L’equilibrio più delicato, però, in ritiro forse è l’altro: quello della squadra. «Per quanto strano possa sembrare, all’inizio, conoscendo da anni l’ambiente dello spogliatoio, ero io più delle altre a farmi il problema. Mi chiedevo: “Ma se una ragazza ha bisogno di sfogarsi a causa di Davide, come fa con me lì presente?”. Così, finito l’allenamento, scappavo a farmi la doccia a casa. Sono state le mie compagne a rendersi conto del mio disagio e a venirmi incontro, dicendomi che si fidavano di me. E, in effetti è così che funziona in ogni gruppo ben riuscito: non tutti gli sfoghi, non tutte le parole dal sen fuggite vanno riferite. Non lo farei tra ragazze in squadra, non lo faccio con l’allenatore, anche se è Davide. Del resto allenatore e squadra, anche quando su un episodio la vedono diversamente, devono remare dalla stessa parte in funzione dell’obiettivo del risultato sportivo».

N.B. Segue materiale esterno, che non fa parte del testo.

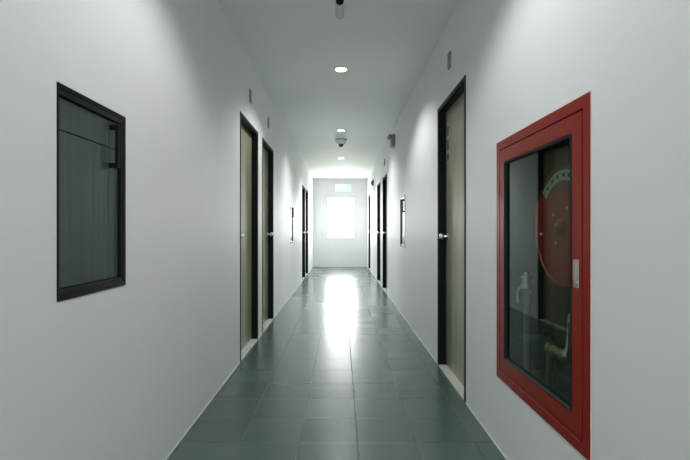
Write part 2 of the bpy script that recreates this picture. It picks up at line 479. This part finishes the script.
dm.loft_rect([rsec(0.012, da, db, dc, dd), rsec(-0.012, da, db, dc, dd), rsec(-0.0145, da+0.003, db-0.003, dc+0.003, dd-0.003),
              rsec(-0.0145, gy0-0.003, gy1+0.003, gz0-0.003, gz1+0.003), rsec(-0.012, gy0, gy1, gz0, gz1), rsec(0.012, gy0, gy1, gz0, gz1)])
door = dm.build('door', M['red'], hc)
gk = MB(); w = 0.010
gk.loft_rect([rsec(-0.010, gy0, gy1, gz0, gz1), rsec(-0.017, gy0+0.002, gy1-0.002, gz0+0.002, gz1-0.002), rsec(-0.017, gy0+w-0.003, gy1-w+0.003, gz0+w-0.003, gz1-w+0.003),
              rsec(-0.012, gy0+w, gy1-w, gz0+w, gz1-w), rsec(0.010, gy0+w, gy1-w, gz0+w, gz1-w), rsec(0.010, gy0, gy1, gz0, gz1)])
gk.build('gasket', M['rubber'], door)
gl = MB(); S.box(gl, -0.003, 0.001, gy0+w, gy1-w, gz0+w, gz1-w); gl.build('glass_pane', M['glass'], door)
lt = MB(); ly = 1.508
S.box(lt, -0.017, -0.013, ly-0.015, ly+0.015, 0.908, 1.003, 0.002)
S.box(lt, -0.022, -0.016, ly-0.010, ly+0.010, 0.935, 0.997, 0.002)
lt.lathe((S.X(-0.016), ly, 0.921), (-1, 0, 0), [(0, 0.008), (0.004, 0.008), (0.005, 0.006), (0.005, 0.0)], 20)
lt.build('latch', M['nickel'], door)
for zz in (0.62, 1.30):
    hg = MB(); hg.lathe((S.X(-0.014), db+0.002, zz-0.03), (0, 0, 1), [(0, 0.005), (0.06, 0.005)], 14); hg.build('hinge', M['red'], door, smooth=True)

# hose reel inside
rc = Vector((S.X(0.10), 1.835, 1.118))
reel = thing('hose_reel', rc, 'red hose reel with white curved label inside the red cabinet', 'hose reel')
def disc(x, r, t): return [(0, 0.03), (0, r-0.008), (-0.006, r-0.004), (-0.006, r), (t, r), (t, r-0.01), (0.003, r-0.014), (0.003, 0.03)]
m1 = MB(); m1.lathe((rc.x, rc.y, rc.z), (1, 0, 0), disc(0, 0.245, 0.008), 64); m1.build('front_disc', M['reel_red'], reel, smooth=True)
m1 = MB(); m1.lathe((S.X(0.215), rc.y, rc.z), (-1, 0, 0), disc(0, 0.245, 0.008), 64); m1.build('rear_disc', M['reel_red'], reel, smooth=True)
m1 = MB()
for q in range(4):
    for rr in (0.165, 0.192):
        xx = S.X(0.122 + 0.026*q); pts = [(xx, rc.y + rr*math.cos(2*PI*k/48), rc.z + rr*math.sin(2*PI*k/48)) for k in range(48)]
        m1.tube(pts, 0.0125, 10, closed=True)
m1.build('wound_hose', M['rubber'], reel, smooth=True)
m1 = MB(); m1.lathe((S.X(0.262), rc.y, rc.z), (-1, 0, 0), [(0, 0.06), (0.008, 0.06), (0.01, 0.032), (0.175, 0.032), (0.178, 0.028), (0.182, 0.018), (0.182, 0)], 32)
hub = m1.build('hub', M['reel_red'], reel, smooth=True)
m1 = MB(); m1.lathe((S.X(0.081), rc.y, rc.z), (-1, 0, 0), [(0, 0.014), (0.008, 0.014), (0.012, 0.010), (0.012, 0)], 6); m1.build('axle_nut', M['chrome'], hub)
for ang in (35, 125, 215, 305):
    yy, zz = rc.y + 0.085*math.cos(math.radians(ang)), rc.z + 0.085*math.sin(math.radians(ang))
    m1 = MB(); m1.lathe((S.X(0.0995), yy, zz), (-1, 0, 0), [(0, 0.010), (0.006, 0.009), (0.008, 0.0)], 14); m1.build('bolt', M['chrome'], reel, smooth=True)
# curved label on the front disc with small marks
def arc_band(r0, r1, a0, a1, x0, x1, n=28):
    o = []
    for k in range(n+1):
        t = math.radians(a0 + (a1-a0)*k/n); o.append((rc.y + r1*math.sin(t), rc.z + r1*math.cos(t)))
    for k in range(n, -1, -1):
        t = math.radians(a0 + (a1-a0)*k/n); o.append((rc.y + r0*math.sin(t), rc.z + r0*math.cos(t)))
    m = MB(); bm = m.bm; h = n+1
    A = [bm.verts.new((x0, *p)) for p in o]; B = [bm.verts.new((x1, *p)) for p in o]
    for k in range(n):
        for Q in (A, B): bm.faces.new([Q[k], Q[k+1], Q[2*h-2-k], Q[2*h-1-k]])
    for k in range(2*h): bm.faces.new([A[k], A[(k+1) % (2*h)], B[(k+1) % (2*h)], B[k]])
    return m
lab = arc_band(0.186, 0.230, -50, 50, rc.x-0.0012, rc.x-0.0002).build('label', M['label'], reel)
for k, (c0, wd) in enumerate(((-40, 5), (-28, 6), (-15, 5), (-3, 7), (11, 5), (24, 6), (38, 5))):
    arc_band(0.201, 0.216, c0-wd/2, c0+wd/2, rc.x-0.0018, rc.x-0.0012, 4).build('label_mark', M['ink'], lab)

# silver stop valve with curved lever by the far side of the cabinet
vx, vy, vz = S.X(0.075), 2.13, 0.80
vt = thing('stop_valve', (S.X(0.08), 2.13, 0.40), 'silver stop valve with a curved lever, left behind the cabinet glass', 'valve')
m1 = MB(); m1.lathe((vx, vy, HB[2]+0.0045), (0, 0, 1), [(0, 0.014), (0.40, 0.014), (0.40, 0.022), (0.425, 0.022)], 20); m1.build('riser', M['plate_grey'], vt, smooth=True)
m1 = MB(); m1.lathe((vx, vy, 0.822), (0, 0, 1), [(0, 0.020), (0.006, 0.028), (0.03, 0.028), (0.034, 0.020), (0.045, 0.020), (0.050, 0.026), (0.066, 0.026), (0.072, 0.014), (0.082, 0.014), (0.086, 0.0)], 24); m1.build('body', M['chrome'], vt, smooth=True)
m1 = MB(); m1.tube([(vx, vy, 0.832), (vx-0.02, vy+0.008, 0.834), (vx-0.032, vy+0.014, 0.822), (vx-0.038, vy+0.016, 0.79), (vx-0.036, vy+0.012, 0.755)], 0.007, 10); m1.build('lever', M['chrome'], vt, smooth=True)
# brass valve on a short riser
bx_, by_, bz_ = S.X(0.10), 1.955, 0.595
bv = thing('hose_valve', (bx_, by_, 0.40), 'brass hose valve low behind the cabinet glass', 'valve')
m1 = MB(); m1.lathe((bx_, by_, HB[2]+0.0045), (0, 0, 1), [(0, 0.022), (0.005, 0.022), (0.006, 0.014), (0.165, 0.014)], 20); m1.build('riser', M['brass'], bv, smooth=True)
m1 = MB(); m1.lathe((bx_, by_+0.03, bz_), (0, -1, 0), [(0, 0.0), (0, 0.020), (0.008, 0.026), (0.05, 0.027), (0.055, 0.020), (0.075, 0.020), (0.078, 0.028), (0.10, 0.028), (0.104, 0.022), (0.17, 0.022), (0.174, 0.029), (0.205, 0.029), (0.208, 0.02), (0.208, 0.0)], 28); m1.build('body', M['brass'], bv, smooth=True)
m1 = MB(); m1.lathe((bx_, by_, bz_+0.024), (0, 0, 1), [(0, 0.009), (0.03, 0.009), (0.03, 0.024), (0.038, 0.026), (0.046, 0.022), (0.046, 0.0)], 20); m1.build('hand_wheel', M['rubber'], bv, smooth=True)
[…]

E così, in questa dinamica inconsueta di moglie-giocatrice, Serena ammette di aver imparato l’arte della mediazione: «Adesso sono io la prima a sdrammatizzare la situazione. Se vedo che in un allenamento Davide è più ruvido del consueto, faccio io la battuta per prima: “Ma cos’ha mangiato stamattina? Che ha oggi?”, e questo aiuta a ricompattare tutto. Se sento che qualcuna non comprende le sue decisioni o prova disagio, la incoraggio a parlargli, perché spesso, in ogni relazione, parlando ci si chiarisce».
Un passaggio forse utile anche a togliere la timidezza all’Italia in partenza per il Mondiale, che Mazzanti non fa mistero di volere «intraprendente in campo».